Why The U.S. Air Force Wants To Retire The F-22 Raptor Fighter Jet


The Air Force says it can save almost $3.5 billion by the end of this decade — if the requested number of Block 20 F-22s are retired. To upgrade them to Block 35 specifications would require an additional $3.5 billion, totaling $7 billion that Moore maintains would be better spent on a new sixth-generation fighter jet program known as Next Generation Air Dominance.

Outside cost of doing the updates, Moore also cites staffing concerns. Lockheed-Martin would need to reallocate staff to modify the Block 20 F-22s, which could mean pulling resources from the construction and development of other jets, like the F-35.

The F-22 Raptor, is a single-seat, twin-engine fighter jet that flew for the first time in 1997. Perhaps its most noteworthy features are a special stealth coating that makes the fighter more difficult to detect, as well as its “supercruise” ability, which means it can fly long distances at supersonic speeds.
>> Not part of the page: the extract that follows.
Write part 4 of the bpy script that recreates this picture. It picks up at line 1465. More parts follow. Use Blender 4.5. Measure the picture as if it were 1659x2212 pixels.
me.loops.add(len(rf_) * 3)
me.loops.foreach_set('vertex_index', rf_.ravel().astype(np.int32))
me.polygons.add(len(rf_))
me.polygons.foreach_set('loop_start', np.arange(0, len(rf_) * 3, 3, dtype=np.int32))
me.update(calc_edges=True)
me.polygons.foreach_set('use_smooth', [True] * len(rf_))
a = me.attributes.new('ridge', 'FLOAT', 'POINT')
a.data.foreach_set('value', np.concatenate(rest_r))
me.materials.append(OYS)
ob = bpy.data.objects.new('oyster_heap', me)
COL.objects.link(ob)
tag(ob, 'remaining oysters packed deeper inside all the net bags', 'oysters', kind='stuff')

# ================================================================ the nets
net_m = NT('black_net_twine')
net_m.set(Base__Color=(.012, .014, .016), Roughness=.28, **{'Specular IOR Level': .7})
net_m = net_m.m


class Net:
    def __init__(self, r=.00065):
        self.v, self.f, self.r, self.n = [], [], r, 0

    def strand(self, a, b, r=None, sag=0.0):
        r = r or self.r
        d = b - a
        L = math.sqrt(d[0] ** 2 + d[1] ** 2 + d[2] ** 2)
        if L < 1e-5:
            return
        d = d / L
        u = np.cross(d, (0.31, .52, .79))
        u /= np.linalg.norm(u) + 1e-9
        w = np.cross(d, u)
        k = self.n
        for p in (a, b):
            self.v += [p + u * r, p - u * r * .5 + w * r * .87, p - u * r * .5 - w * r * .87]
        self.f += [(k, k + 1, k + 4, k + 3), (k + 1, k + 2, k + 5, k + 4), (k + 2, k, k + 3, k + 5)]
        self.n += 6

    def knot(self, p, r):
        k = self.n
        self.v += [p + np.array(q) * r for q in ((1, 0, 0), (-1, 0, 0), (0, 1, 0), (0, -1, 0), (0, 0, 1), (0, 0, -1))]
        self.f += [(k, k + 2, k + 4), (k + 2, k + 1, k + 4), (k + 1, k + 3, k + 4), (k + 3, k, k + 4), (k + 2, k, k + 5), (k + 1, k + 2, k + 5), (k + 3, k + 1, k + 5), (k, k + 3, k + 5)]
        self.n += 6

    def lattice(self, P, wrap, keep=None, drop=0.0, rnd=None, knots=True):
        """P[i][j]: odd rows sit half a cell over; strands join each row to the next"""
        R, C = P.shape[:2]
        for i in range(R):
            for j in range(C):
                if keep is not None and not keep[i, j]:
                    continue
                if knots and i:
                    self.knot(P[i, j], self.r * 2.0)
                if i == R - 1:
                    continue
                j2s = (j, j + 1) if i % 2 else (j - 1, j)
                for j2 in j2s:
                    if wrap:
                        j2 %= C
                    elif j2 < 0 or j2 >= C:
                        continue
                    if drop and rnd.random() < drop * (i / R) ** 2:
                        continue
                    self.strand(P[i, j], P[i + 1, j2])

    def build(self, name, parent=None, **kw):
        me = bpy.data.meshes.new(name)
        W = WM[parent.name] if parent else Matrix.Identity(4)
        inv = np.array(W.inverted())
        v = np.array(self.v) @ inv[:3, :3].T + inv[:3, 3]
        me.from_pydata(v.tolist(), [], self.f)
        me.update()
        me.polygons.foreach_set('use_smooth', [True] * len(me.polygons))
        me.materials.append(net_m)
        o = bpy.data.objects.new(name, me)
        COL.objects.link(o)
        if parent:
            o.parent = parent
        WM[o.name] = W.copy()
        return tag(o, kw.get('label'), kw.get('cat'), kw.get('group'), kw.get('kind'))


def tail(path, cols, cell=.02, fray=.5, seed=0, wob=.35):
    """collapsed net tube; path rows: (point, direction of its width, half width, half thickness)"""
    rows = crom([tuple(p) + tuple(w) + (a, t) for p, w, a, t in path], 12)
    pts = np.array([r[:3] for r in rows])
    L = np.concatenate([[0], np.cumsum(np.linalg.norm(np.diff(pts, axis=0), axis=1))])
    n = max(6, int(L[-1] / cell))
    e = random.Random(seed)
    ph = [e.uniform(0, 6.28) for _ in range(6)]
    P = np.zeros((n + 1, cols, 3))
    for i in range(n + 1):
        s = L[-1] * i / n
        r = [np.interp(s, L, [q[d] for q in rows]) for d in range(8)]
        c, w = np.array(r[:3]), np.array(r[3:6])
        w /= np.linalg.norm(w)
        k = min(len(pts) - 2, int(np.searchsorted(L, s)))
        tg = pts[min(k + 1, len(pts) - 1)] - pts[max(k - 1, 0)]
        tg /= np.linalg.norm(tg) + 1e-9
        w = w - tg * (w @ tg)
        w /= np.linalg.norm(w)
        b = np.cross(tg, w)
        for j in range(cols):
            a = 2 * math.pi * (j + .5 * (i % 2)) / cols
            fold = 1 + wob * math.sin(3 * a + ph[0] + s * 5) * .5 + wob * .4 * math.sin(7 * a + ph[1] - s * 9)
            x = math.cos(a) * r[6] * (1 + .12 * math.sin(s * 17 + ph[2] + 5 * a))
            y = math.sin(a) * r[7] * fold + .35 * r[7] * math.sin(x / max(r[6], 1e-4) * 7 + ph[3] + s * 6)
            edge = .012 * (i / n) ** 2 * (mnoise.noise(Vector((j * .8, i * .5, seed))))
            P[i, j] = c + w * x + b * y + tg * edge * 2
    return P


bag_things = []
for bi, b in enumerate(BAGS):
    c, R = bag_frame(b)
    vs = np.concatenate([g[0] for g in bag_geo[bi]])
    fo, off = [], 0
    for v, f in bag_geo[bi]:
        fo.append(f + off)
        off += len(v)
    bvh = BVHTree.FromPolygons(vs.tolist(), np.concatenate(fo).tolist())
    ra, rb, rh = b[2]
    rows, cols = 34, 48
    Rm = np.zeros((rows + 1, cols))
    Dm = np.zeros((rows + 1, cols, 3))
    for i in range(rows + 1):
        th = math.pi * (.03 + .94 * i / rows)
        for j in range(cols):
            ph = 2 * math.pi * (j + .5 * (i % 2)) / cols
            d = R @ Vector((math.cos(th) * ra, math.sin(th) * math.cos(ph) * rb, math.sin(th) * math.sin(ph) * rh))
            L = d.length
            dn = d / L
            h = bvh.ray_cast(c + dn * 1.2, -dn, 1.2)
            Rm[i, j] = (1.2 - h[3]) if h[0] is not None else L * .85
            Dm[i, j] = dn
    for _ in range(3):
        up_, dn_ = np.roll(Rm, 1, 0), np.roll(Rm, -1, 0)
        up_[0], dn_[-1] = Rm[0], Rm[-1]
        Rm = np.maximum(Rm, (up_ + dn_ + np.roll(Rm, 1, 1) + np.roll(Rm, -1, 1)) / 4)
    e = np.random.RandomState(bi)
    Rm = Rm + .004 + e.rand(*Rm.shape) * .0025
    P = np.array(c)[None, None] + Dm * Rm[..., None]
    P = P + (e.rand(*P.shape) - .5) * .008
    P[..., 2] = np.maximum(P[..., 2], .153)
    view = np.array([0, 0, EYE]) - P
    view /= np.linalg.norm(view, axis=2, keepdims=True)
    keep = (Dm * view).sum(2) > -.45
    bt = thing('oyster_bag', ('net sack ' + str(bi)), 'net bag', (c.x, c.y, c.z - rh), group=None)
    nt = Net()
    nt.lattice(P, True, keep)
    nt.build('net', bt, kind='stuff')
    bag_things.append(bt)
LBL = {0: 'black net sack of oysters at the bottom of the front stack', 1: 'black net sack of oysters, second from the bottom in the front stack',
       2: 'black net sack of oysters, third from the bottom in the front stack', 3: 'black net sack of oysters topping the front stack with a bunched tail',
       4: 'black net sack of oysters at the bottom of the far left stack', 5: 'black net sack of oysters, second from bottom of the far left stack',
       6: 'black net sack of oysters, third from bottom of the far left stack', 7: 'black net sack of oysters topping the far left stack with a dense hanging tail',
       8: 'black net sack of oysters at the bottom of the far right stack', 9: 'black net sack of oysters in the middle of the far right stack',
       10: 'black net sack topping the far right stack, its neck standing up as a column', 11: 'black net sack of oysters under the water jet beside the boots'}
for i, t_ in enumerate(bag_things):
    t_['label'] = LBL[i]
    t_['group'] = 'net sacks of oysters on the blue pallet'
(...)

Additionally, its Pratt & Whitney F119 engines are said to be simple to maintain, requiring just six tools that can be found at a common hardware store. 

In an air-to-ground configuration, combat F-22s carry two 1,000-pound GBU-32 bombs and two AIM-120 radar-guided missiles. When configured for air-to-air combat, the armament consists of two AIM-9 heat-seeking missiles and six AIM-120 radar-guided missiles. In either case, a 20-millimeter Gatling-style rotary cannon with a 480 round capacity is always on board.